Data for the task:
--

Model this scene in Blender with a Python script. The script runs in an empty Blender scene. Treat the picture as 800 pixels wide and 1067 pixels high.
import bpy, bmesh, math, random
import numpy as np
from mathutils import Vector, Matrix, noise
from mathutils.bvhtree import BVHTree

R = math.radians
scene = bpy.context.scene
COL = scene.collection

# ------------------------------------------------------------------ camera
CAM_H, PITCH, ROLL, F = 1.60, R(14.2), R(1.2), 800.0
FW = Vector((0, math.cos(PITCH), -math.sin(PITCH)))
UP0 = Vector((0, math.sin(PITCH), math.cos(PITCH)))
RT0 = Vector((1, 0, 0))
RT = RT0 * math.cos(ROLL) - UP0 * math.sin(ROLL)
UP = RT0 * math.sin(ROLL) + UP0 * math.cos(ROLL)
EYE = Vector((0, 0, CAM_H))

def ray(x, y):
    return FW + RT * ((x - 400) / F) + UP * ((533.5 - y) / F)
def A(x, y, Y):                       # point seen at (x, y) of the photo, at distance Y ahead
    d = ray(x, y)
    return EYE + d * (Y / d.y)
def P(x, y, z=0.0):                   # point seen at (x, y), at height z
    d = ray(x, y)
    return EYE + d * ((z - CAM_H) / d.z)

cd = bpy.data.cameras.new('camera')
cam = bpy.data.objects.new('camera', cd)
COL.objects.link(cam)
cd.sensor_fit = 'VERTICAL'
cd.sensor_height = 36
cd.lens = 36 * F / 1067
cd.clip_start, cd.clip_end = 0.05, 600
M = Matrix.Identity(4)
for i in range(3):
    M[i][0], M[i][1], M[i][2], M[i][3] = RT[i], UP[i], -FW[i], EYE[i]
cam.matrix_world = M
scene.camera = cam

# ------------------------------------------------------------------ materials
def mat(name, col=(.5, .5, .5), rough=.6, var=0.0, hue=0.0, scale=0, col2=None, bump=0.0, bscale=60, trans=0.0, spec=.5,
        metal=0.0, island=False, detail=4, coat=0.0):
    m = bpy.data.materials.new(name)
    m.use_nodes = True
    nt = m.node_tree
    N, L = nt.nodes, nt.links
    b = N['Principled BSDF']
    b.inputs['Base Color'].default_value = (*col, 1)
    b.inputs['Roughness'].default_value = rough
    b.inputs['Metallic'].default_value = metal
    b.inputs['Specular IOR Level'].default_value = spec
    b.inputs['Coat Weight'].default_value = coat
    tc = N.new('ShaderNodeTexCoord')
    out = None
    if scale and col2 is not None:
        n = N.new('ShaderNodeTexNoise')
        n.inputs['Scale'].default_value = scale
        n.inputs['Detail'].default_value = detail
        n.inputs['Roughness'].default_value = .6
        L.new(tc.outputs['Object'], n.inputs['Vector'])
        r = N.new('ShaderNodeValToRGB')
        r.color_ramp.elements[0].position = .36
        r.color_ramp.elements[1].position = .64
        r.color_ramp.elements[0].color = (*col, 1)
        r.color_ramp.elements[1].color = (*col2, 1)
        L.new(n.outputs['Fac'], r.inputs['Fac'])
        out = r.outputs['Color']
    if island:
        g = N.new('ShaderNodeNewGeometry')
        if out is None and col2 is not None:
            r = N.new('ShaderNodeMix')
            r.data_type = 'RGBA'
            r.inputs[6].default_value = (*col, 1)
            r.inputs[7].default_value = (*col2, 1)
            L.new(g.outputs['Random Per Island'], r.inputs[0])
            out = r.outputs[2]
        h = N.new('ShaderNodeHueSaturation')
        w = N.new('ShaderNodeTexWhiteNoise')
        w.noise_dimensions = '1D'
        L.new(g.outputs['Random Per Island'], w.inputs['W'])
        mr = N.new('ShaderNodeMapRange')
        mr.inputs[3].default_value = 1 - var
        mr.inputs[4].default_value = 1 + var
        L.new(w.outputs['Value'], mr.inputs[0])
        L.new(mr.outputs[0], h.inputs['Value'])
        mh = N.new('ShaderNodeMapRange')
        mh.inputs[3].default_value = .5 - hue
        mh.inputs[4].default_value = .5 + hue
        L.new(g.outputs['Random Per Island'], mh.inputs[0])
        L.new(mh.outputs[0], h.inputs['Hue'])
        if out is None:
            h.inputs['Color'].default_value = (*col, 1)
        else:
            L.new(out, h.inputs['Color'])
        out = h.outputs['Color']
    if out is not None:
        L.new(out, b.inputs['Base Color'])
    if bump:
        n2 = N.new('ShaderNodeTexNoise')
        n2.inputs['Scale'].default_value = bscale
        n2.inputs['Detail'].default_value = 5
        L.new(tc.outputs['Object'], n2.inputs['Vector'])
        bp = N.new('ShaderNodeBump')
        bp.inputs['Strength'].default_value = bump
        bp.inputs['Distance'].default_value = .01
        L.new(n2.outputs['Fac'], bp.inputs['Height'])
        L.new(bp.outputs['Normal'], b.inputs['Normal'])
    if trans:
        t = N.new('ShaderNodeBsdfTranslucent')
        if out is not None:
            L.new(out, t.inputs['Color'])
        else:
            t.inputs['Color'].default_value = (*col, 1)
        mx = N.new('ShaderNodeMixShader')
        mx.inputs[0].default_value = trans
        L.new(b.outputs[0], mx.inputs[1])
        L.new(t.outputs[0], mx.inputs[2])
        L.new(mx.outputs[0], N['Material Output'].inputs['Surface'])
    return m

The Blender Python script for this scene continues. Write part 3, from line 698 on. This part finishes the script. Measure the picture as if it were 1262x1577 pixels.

--

What to work on: The answer should consist of the lines from the first line of the entries through the line with "COL = scene.collection", copied exactly.

Result of the exercise:
Model this scene in Blender with a Python script. The script runs in an empty Blender scene. Treat the picture as 800 pixels wide and 1067 pixels high.
import bpy, bmesh, math, random
import numpy as np
from mathutils import Vector, Matrix, noise
from mathutils.bvhtree import BVHTree

R = math.radians
scene = bpy.context.scene
COL = scene.collection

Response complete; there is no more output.